Scene modeling code data
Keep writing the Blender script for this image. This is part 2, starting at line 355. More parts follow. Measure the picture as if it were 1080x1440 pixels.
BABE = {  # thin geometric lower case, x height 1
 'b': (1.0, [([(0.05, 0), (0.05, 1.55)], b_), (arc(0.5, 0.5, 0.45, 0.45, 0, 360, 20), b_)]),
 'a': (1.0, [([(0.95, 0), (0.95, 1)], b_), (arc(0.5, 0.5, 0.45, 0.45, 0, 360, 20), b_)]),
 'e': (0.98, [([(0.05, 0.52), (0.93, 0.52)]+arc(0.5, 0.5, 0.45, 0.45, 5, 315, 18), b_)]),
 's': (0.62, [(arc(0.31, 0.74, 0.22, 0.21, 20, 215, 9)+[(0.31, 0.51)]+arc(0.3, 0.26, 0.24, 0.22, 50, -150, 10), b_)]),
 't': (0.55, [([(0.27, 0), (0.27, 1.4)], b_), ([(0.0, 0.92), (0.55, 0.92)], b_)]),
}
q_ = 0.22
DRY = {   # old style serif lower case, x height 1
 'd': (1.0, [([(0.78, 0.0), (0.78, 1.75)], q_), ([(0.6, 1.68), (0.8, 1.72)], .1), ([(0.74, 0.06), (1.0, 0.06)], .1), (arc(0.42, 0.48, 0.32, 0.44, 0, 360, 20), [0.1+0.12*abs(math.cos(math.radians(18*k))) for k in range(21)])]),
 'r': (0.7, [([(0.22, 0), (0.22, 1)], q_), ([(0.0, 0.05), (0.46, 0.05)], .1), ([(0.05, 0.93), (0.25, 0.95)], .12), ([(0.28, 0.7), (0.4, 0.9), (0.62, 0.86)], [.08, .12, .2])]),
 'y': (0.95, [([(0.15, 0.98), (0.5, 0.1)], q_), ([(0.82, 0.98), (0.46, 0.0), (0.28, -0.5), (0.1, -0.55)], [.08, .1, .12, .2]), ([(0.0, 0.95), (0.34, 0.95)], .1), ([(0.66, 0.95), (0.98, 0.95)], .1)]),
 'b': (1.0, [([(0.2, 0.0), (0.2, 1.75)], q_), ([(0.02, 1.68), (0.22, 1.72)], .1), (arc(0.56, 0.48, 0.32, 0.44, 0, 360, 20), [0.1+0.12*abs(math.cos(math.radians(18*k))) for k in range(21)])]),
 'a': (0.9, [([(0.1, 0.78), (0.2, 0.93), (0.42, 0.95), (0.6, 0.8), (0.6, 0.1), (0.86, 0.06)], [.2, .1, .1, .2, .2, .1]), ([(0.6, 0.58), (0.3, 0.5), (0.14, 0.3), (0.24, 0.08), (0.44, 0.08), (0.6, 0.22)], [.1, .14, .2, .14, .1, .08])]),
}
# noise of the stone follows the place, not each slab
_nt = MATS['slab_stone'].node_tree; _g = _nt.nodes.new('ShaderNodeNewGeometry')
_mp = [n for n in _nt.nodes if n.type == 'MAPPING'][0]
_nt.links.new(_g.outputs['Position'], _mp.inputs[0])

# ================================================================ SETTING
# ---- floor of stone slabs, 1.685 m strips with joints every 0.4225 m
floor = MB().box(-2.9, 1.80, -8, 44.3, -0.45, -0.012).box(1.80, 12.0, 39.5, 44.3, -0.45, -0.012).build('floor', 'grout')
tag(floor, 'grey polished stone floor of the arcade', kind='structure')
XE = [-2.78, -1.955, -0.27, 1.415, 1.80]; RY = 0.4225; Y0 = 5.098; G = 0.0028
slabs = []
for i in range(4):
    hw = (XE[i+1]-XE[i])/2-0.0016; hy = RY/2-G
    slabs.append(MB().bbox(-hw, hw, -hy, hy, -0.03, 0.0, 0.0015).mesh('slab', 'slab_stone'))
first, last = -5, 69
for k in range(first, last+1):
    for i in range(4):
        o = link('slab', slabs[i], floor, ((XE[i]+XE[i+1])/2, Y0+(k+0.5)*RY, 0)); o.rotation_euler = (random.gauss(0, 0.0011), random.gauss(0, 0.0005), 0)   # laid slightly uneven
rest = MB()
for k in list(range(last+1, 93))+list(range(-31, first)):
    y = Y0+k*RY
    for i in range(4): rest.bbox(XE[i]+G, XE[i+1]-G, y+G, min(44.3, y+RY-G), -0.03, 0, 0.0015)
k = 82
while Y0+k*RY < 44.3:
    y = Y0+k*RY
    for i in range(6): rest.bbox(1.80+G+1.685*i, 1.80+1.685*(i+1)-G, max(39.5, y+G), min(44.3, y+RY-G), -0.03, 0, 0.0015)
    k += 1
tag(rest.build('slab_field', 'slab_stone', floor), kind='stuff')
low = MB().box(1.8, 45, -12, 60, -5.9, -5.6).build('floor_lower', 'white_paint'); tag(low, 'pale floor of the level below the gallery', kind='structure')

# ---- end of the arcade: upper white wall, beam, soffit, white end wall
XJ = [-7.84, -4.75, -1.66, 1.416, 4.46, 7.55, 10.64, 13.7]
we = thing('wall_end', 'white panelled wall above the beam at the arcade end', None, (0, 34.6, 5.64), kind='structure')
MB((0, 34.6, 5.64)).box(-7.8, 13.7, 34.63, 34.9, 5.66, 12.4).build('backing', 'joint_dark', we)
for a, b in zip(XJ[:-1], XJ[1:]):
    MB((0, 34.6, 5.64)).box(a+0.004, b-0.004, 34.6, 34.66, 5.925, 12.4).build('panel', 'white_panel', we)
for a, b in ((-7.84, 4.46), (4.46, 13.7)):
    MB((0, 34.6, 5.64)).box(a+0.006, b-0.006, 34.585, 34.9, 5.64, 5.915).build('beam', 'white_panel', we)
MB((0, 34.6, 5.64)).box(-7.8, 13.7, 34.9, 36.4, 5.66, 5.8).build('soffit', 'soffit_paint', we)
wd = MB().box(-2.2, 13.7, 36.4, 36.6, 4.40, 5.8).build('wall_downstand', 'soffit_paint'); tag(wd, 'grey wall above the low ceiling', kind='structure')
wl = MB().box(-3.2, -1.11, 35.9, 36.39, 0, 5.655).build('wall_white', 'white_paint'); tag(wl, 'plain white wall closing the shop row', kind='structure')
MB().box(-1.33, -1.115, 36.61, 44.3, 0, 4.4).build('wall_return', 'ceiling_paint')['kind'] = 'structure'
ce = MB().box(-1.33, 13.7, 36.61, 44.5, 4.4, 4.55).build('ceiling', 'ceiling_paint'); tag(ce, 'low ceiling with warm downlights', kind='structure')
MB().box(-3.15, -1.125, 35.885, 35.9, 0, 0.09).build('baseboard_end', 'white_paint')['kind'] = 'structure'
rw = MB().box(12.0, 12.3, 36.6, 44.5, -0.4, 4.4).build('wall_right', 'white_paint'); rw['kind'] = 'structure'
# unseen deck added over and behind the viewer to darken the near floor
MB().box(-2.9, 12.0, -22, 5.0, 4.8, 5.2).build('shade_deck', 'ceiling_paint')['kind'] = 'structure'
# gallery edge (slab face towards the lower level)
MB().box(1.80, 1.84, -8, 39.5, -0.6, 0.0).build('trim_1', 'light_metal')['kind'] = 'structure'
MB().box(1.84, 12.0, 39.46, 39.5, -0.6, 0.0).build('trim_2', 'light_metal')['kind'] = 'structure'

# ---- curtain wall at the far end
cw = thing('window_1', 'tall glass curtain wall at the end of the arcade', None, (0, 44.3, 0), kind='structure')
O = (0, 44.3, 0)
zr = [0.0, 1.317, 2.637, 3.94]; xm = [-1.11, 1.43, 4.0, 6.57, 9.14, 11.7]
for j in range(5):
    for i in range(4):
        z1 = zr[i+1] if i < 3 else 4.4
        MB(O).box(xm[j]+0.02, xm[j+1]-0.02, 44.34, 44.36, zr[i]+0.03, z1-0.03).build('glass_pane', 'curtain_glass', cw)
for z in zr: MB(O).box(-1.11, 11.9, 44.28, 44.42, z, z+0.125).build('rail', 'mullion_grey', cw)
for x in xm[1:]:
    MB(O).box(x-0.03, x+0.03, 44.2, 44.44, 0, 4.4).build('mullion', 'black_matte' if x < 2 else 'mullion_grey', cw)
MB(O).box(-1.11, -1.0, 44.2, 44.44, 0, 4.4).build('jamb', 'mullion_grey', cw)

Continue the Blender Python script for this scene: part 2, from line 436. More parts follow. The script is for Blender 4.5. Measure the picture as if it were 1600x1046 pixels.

__Task details__
Quote word for word every line from the one that has "4.4).build('wall_return', 'ceiling_paint')['kind'] = 'structure'" through the one that has "0.0).build('trim_2', 'light_metal')['kind'] = 'structure'".

__Full output__
MB().box(-1.33, -1.115, 36.61, 44.3, 0, 4.4).build('wall_return', 'ceiling_paint')['kind'] = 'structure'
ce = MB().box(-1.33, 13.7, 36.61, 44.5, 4.4, 4.55).build('ceiling', 'ceiling_paint'); tag(ce, 'low ceiling with warm downlights', kind='structure')
MB().box(-3.15, -1.125, 35.885, 35.9, 0, 0.09).build('baseboard_end', 'white_paint')['kind'] = 'structure'
rw = MB().box(12.0, 12.3, 36.6, 44.5, -0.4, 4.4).build('wall_right', 'white_paint'); rw['kind'] = 'structure'
# unseen deck added over and behind the viewer to darken the near floor
MB().box(-2.9, 12.0, -22, 5.0, 4.8, 5.2).build('shade_deck', 'ceiling_paint')['kind'] = 'structure'
# gallery edge (slab face towards the lower level)
MB().box(1.80, 1.84, -8, 39.5, -0.6, 0.0).build('trim_1', 'light_metal')['kind'] = 'structure'
MB().box(1.84, 12.0, 39.46, 39.5, -0.6, 0.0).build('trim_2', 'light_metal')['kind'] = 'structure'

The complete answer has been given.